The department I work in had "personnel" tacked onto the end of our name, and then recently replaced it with "affairs." I asked my co-workers why (it was before my time), and they said that orders came from on high that the word personnel denoted "paper-pushers" and simple administrative data entry work, while affairs was more inclusive and all-encompassing of the various services we provide.
 
It's not that language evolves, it's just that it's been definitionally optimized.
:guffaw: Marry me!!!


In my native language there have been quite a lot of changes too, in the last decades. There is a massive tendency away from educated expressions and towards lower class vocabulary. - Hmm, this sounds quite a bit snobbish, but I am not certain how else to put it.

When I was a kid, a bomb would detonate. Now it blows up, even in the most posh newspaper or TV station.

Frankly, this angers me quite a bit. All the time our politicians complain about how stupid their voters are (they ought to thank heavens for that, else they wouldn't have gotten elected!) and that many people are not even able to speak a single grammatically correct sentence (sad but indeed true). But if all media attempt to surpass each other in using the lowest language level, how are people supposed to learn proper use of language? How are they to discover the many possibilities and facettes our language offers?

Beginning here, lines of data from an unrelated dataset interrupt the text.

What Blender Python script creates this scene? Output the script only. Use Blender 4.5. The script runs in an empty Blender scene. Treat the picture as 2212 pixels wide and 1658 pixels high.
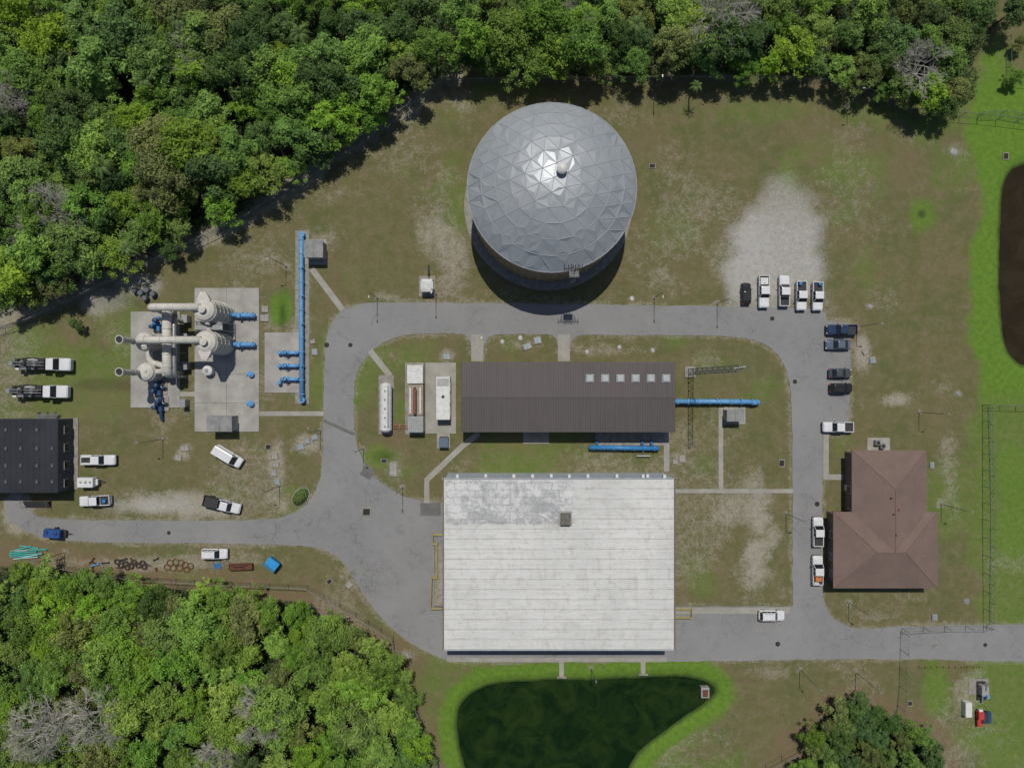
import bpy, math, random
import numpy as np
from mathutils import Vector
from mathutils.geometry import tessellate_polygon
random.seed(7); rng=np.random.default_rng(7)
SC=bpy.context.scene; COL=SC.collection
R=math.radians; PI=math.pi
S=0.085; H=125.0
def P(px,py,h=0.0):
    f=(H-h)/H
    return ((px-1106)*S*f,(829-py)*S*f)
# ------------------------------------------------------------------ nodes
class NT:
    def __init__(s,name):
        s.m=bpy.data.materials.new(name); s.m.use_nodes=True
        s.t=s.m.node_tree; s.b=s.t.nodes['Principled BSDF']; s.out=s.t.nodes['Material Output']
    def n(s,t,**k):
        x=s.t.nodes.new(t)
        for a,b in k.items(): setattr(x,a,b)
        return x
    def put(s,sock,v):
        if isinstance(v,bpy.types.NodeSocket): s.t.links.new(v,sock)
        elif isinstance(v,(tuple,list)): sock.default_value=tuple(v)+((1,) if len(v)==3 and len(sock.default_value)==4 else ())
        else: sock.default_value=v
    def co(s,kind='Object'):
        return s.n('ShaderNodeTexCoord').outputs[kind]
    def pos(s): return s.n('ShaderNodeNewGeometry').outputs['Position']
    def noise(s,vec,scale,detail=5,rough=.55,dist=0):
        x=s.n('ShaderNodeTexNoise'); s.put(x.inputs['Vector'],vec); x.inputs['Scale'].default_value=scale
        x.inputs['Detail'].default_value=detail; x.inputs['Roughness'].default_value=rough; x.inputs['Distortion'].default_value=dist
        return x.outputs[0]
    def vor(s,vec,scale,feature='F1',out='Distance'):
        x=s.n('ShaderNodeTexVoronoi',feature=feature); s.put(x.inputs['Vector'],vec); x.inputs['Scale'].default_value=scale
        return x.outputs[out]
    def mix(s,f,a,b,mode='MIX'):
        x=s.n('ShaderNodeMix',data_type='RGBA',blend_type=mode); s.put(x.inputs[0],f); s.put(x.inputs[6],a); s.put(x.inputs[7],b); return x.outputs[2]
    def ma(s,op,a,b=0.0,c=None):
        x=s.n('ShaderNodeMath',operation=op); s.put(x.inputs[0],a); s.put(x.inputs[1],b)
        if c is not None: s.put(x.inputs[2],c)
        return x.outputs[0]
    def mr(s,v,a,b,c=0.0,d=1.0):
        x=s.n('ShaderNodeMapRange'); s.put(x.inputs[0],v)
        for i,q in enumerate((a,b,c,d)): s.put(x.inputs[i+1],q)
        return x.outputs[0]
    def attr(s,name):
        x=s.n('ShaderNodeAttribute',attribute_name=name); y=s.n('ShaderNodeSeparateColor'); s.put(y.inputs[0],x.outputs['Color']); return y.outputs
    def bump(s,h,strength,dist=.1):
        x=s.n('ShaderNodeBump'); x.inputs['Strength'].default_value=strength; x.inputs['Distance'].default_value=dist
        s.put(x.inputs['Height'],h); s.put(s.b.inputs['Normal'],x.outputs[0])
    def fin(s,col,rough=.8,metal=0.0,spec=.3):
        s.put(s.b.inputs['Base Color'],col); s.put(s.b.inputs['Roughness'],rough); s.put(s.b.inputs['Metallic'],metal)
        s.b.inputs['Specular IOR Level'].default_value=spec
        return s.m
MATS={}
def mat(name,c1,c2=None,scale=1.5,rough=.7,metal=0.0,bump=0.0,spec=.3,lo=.35,hi=.65):
    if name in MATS: return MATS[name]
    t=NT(name); v=t.co()
    if c2 is None: c2=tuple(x*.8 for x in c1)
    f=t.noise(v,scale,8,.6); col=t.mix(t.mr(f,lo,hi),c2,c1)
    f2=t.noise(v,scale*9,4,.6); col=t.mix(t.mr(f2,.3,.7,0.0,.25),col,tuple(x*.6 for x in c1))
    if bump: t.bump(f2,bump,.03)
    MATS[name]=t.fin(col,rough,metal,spec); return MATS[name]
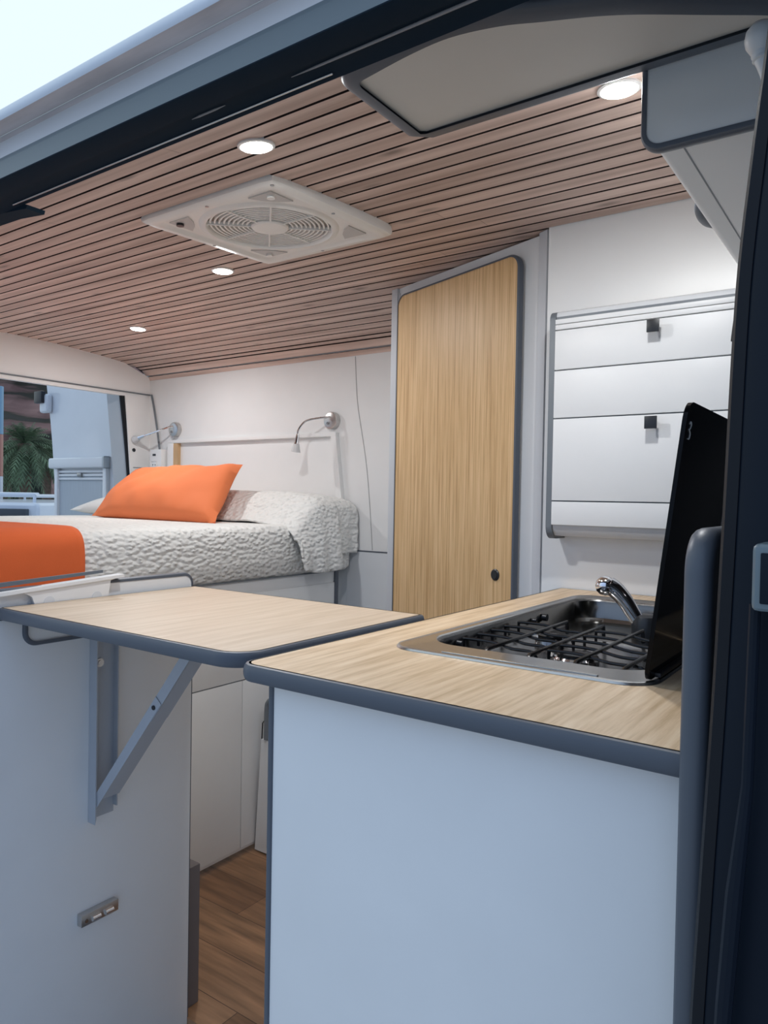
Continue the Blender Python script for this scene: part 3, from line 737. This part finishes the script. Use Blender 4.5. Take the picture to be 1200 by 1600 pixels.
# narrow taupe step edge beside it
bm = BM(); box(bm, -1.60, -1.385, 1.158, 1.205, FL, -.90, .003); tag(obj('step_box', bm, GREYST), 'narrow taupe-grey box on the floor against the side cabinet at the aisle', 'box')
# hanger on the rim
t = thing('rim_hanger', (XP, .82, -.19), 'white plastic holder hooked over the raised rim behind the folding table', 'holder')
bm = BM(); prism(bm, [(.735, -.189), (.945, -.177), (.925, -.182), (.915, -.240), (.77, -.240), (.755, -.200)], 'yz', XP+.0035, XP+.010)
prism(bm, [(.60, -.192), (.955, -.171), (.955, -.177), (.60, -.199)], 'yz', XP-.010, XP+.014)
obj('body', bm, PLW, t)
for y in (.790, .893):
    bm = BM(); disc(bm, (XP+.0098, y, -.213), (1, 0, 0), .011, .0012, 20); obj('recess', bm, GREYLAM, t)
bm = BM(); prism(bm, [(.60, -.180), (.94, -.165), (.94, -.171), (.60, -.190)], 'yz', XP-.045, XP-.040); obj('back_rail', bm, TRIML, t)
# folding bracket
t = thing('folding_bracket', (XP, .9, -.45), 'pale grey steel folding bracket under the oak table', 'bracket')
bm = BM()
prism(bm, [(.884, -.238), (.8865, -.238), (.8865, -.668), (.884, -.680)], 'yz', XP+.0005, XP+.026)
box(bm, XP+.0005, XP+.003, .8865, .942, -.675, -.238)
box(bm, XP+.0005, XP+.016, .9405, .943, -.66, -.238)
obj('wall_channel', bm, BRKT, t)
ya, yb2 = .889, .928
s0 = Vector((XP+.016, 0, -.640)); s1 = Vector((-1.02, 0, zb-.002)); dd = (s1-s0).normalized(); nn = Vector((-dd.z, 0, dd.x))
def bar(bm, a, b, y0, y1, wd):
    c = [a+nn*wd/2, b+nn*wd/2, b-nn*wd/2, a-nn*wd/2]
    A_ = [bm.verts.new((p.x, y0, p.z)) for p in c]; B_ = [bm.verts.new((p.x, y1, p.z)) for p in c]
    bm.faces.new(A_); bm.faces.new(B_[::-1])
    for i in range(4): bm.faces.new((A_[i], A_[(i+1) % 4], B_[(i+1) % 4], B_[i]))
mid = s0+(s1-s0)*.58
bm = BM(); bar(bm, s0, mid+dd*.02, ya-.0015, ya, .020); bar(bm, s0+dd*.03-nn*.009, mid+dd*.02-nn*.009, ya, yb2, .002); obj('lower_strut', bm, BRKT, t)
bm = BM(); bar(bm, mid-dd*.03, s1, ya+.0005, ya+.002, .022); bar(bm, mid-dd*.03-nn*.010, s1-nn*.010, ya, yb2, .002); obj('upper_strut', bm, BRKT, t)
bm = BM(); prism(bm, [(-1.20, zb-.0005), (-.98, zb-.0005), (-.98, zb-.014), (-1.20, zb-.014)], 'xz', ya+.002, ya+.004); box(bm, -1.3, -.98, ya+.002, yb2, zb-.003, zb-.0005); obj('top_channel', bm, BRKT, t)
for (p, r) in ((s0+Vector((.002, 0, 0)), .004), (mid+dd*.0, .0045)):
    bm = BM(); disc(bm, (p.x, ya-.0015, p.z), (0, -1, 0), r, .002, 14); obj('rivet', bm, BLACK, t)
bm = BM(); disc(bm, (XP+.003, .905, -.352), (1, 0, 0), .009, .003, 18); disc(bm, (XP+.006, .905, -.352), (1, 0, 0), .005, .002, 14); obj('screw', bm, SATIN, t)
bm = BM(); box(bm, XP+.003, XP+.010, .895, .928, -.632, -.624, .002); obj('release_lever', bm, BLACK, t)
# small catch lower down
t = thing('magnetic_catch', (XP, .9, -.88), 'small metal double catch screwed low on the side cabinet', 'catch')
bm = BM(); box(bm, XP+.0005, XP+.016, .862, .948, -.886, -.862, .001); obj('plate', bm, SATIN, t)
for y in (.895, .925):
    bm = BM(); tube(bm, [(XP+.016, y-.009, -.877), (XP+.016, y+.009, -.877)], .006, 12); obj('roller', bm, CHROME, t)
bm = BM(); disc(bm, (XP+.016, .873, -.876), (1, 0, 0), .004, .001, 12); obj('screw', bm, STEELD, t)

# folded white leaf standing by the bed base
t = thing('folded_board', (-1.76, 1.84, FL), 'white folded board with a dark tubular handle standing by the bed base', 'board')
bm = BM(); prism(bm, [(-1.832, FL+.005), (-1.45, FL+.005), (-1.45, -.845), (-1.808, -.845)], 'xz', 1.838, 1.856); obj('panel', bm, WHITE, t)
bm = BM(); tube(bm, [(-1.834, 1.842, FL+.01), (-1.809, 1.842, -.85), (-1.806, 1.842, -.79), (-1.800, 1.842, -.782), (-1.775, 1.842, -.774)], .0022, 8); obj('edge_cord', bm, BLACK, t)
bm = BM(); tube(bm, smooth_path([(-1.784, 1.84, -.842), (-1.784, 1.84, -.74), (-1.776, 1.84, -.712), (-1.755, 1.84, -.70), (-1.70, 1.84, -.70)], 6), .010, 12); obj('handle', bm, TRIML, t)

# ------------------------------------------------------------------ ceiling lights
def spot(x, y, label, power=SPOT_W):
    z = zc(y); t = thing('ceiling_spotlight', (x, y, z), label, 'ceiling light', 'recessed ceiling spotlights')
    sl = -2*.10*(y-1.65)
    ax = Vector((0, sl, -1)).normalized()
    c = Vector((x, y, z))
    bm = BM(); tube(bm, [c-ax*.004, c+ax*.0030, c+ax*.0045], [.034, .034, .029], 32); obj('ring', bm, PLW, t)
    bm = BM(); tube(bm, [c+ax*.0046, c+ax*.0058], [.029, .027], 32); obj('diffuser', bm, GLOW, t)
    ld = bpy.data.lights.new('spot_lamp', 'AREA'); ld.shape = 'DISK'; ld.size = .055; ld.energy = power; ld.color = SPOT_COL
    lo = bpy.data.objects.new('lamp_light', ld); COL.objects.link(lo); lo.parent = t; lo.location = ax*.010
    lo.rotation_euler = ax.to_track_quat('-Z', 'Y').to_euler()
spot(-.971, .952, 'round lit ceiling spotlight between the door header and the roof fan')
spot(-1.700, 1.535, 'round lit ceiling spotlight beyond the roof fan on the bed side')
spot(-2.575, 1.875, 'farthest lit ceiling spotlight near the rear header')
spot(-.388, 1.172, 'brightest ceiling spotlight beside the overhead cabinet', SPOT_W*.72)
ld = bpy.data.lights.new('strip_lamp', 'AREA'); ld.shape = 'RECTANGLE'; ld.size = .26; ld.size_y = .012; ld.energy = STRIP_W; ld.color = (1, .98, .94)
lo = bpy.data.objects.new('strip_light', ld); COL.objects.link(lo)
lo.parent = bpy.data.objects['led_strip']; lo.location = Vector((-.34, YF+.021, .462))-Vector((-.4, YF+.03, .462)); lo.rotation_euler = (PI*.86, 0, 0)

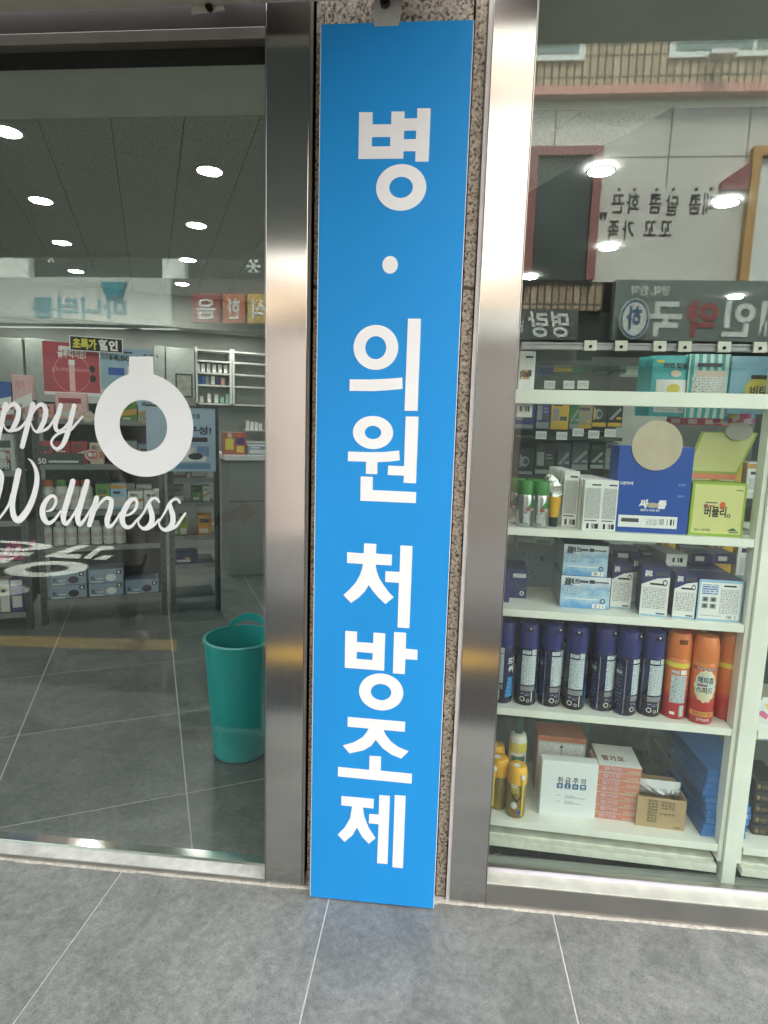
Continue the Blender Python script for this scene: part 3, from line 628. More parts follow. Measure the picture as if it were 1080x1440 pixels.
g.rect(q[0]-.008+X, q[0]+.008+X, q[1]-.005, q[1]+.005, GY-.0004, 0); g.build('glass_stamp', print_mat('stamp', (104, 116, 110), (26, 30, 28), .0034, .001, .55), wl)

# ---------------------------------------------------------------- right window
wr = thing('shop_window', 'tall shop window in front of white shelves full of pharmacy products', 'window', (1.6, 0, 0), 0, 'shop windows')
X = -1.6
g = MB(); g.box(.1755+X, 3.2+X, .0495, .0575, .066, 2.60); g.build('glass_pane', glassL, wr)
g = MB(); g.box(.1745+X, 3.2+X, 0, .085, .001, .0655); g.build('sill', steel_dark, wr, bevel=.001)
g = MB(); g.box(.1745+X, 3.2+X, .0008, .049, .0657, .0695); g.build('sill_ledge', M('ivory_ledge', (214, 214, 200), .32, .1, .12, 20), wr, bevel=.001)
g = MB(); g.box(.1755+X, 3.2+X, .044, .0492, .0697, .079); g.build('glazing_bead', M('pale_bead', (216, 210, 218), .5), wr)
g = MB(); g.box(.176+X, 3.2+X, .086, .135, .0, .05); g.build('inner_ledge', M('inner_ledge_grey', (150, 156, 148), .18, .0, .08, 12), wr)

# ---------------------------------------------------------------- awning over the left window
aw = thing('awning', 'grey roll-out awning over the lettered window on steel brackets', 'awning', (-1.8, 0, 2.2))
g = MB(); g.box(-1.6, 1.82, -.10, -.052, -.026, .06); g.build('cassette', M('ivory_casing', (188, 186, 176), .5, var=.08), aw, bevel=.004)
def cloth_mat():
    m, N, L = node_mat('awning_cloth'); o = N['Material Output']; N.remove(N['Principled BSDF'])
    d = N.new('ShaderNodeBsdfDiffuse'); d.inputs[0].default_value = lin((106, 110, 106)); t = N.new('ShaderNodeBsdfTranslucent'); t.inputs[0].default_value = lin((130, 136, 132))
    x = N.new('ShaderNodeMixShader'); x.inputs[0].default_value = .6; L.new(d.outputs[0], x.inputs[1]); L.new(t.outputs[0], x.inputs[2]); L.new(x.outputs[0], o.inputs['Surface']); return m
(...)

Not to mention the simple beauty that can be in a well-put phrase?
150 years ago we were labelled "the people of poets and thinkers". Now we are the people of stammerers and nitwits! And it appears to become a global trend :(
 
Detonate is a Latin word with the same origins as Iguana's second name. Blow and up go straight back to Old English and thus have a far longer pedigree. In any case the word of preference is explode.
 
Please don't. I'd never get the picture out of my head. An exploded Iguana would look even worse than a hedgehog run over by a car.
 
I think the one current trend that irks me the most right now is the whole "Fail" thing... *Gag*

'Failure' or 'failed', come on folks!

Cheers,
-CM-

P/S Plus, I'll be grumpy and add in the "Hecka this" or "Hella that" tendency. :-P
 
I think the one current trend that irks me the most right now is the whole "Fail" thing... *Gag*

'Failure' or 'failed', come on folks!
Or... a shortened form of (the more or less grammatically-correct) "You fail," which seems to be where the meme had its origin, 10-plus years ago.
 
apparently, the old Tech-Admin wisdom goes for languages as well:
If you make it idiot-proof someone will upgrade the idiot.

I have to admit, however, that I enjoy the fail-blog, even though it's grammatically (and sometimes even politically) incorrect.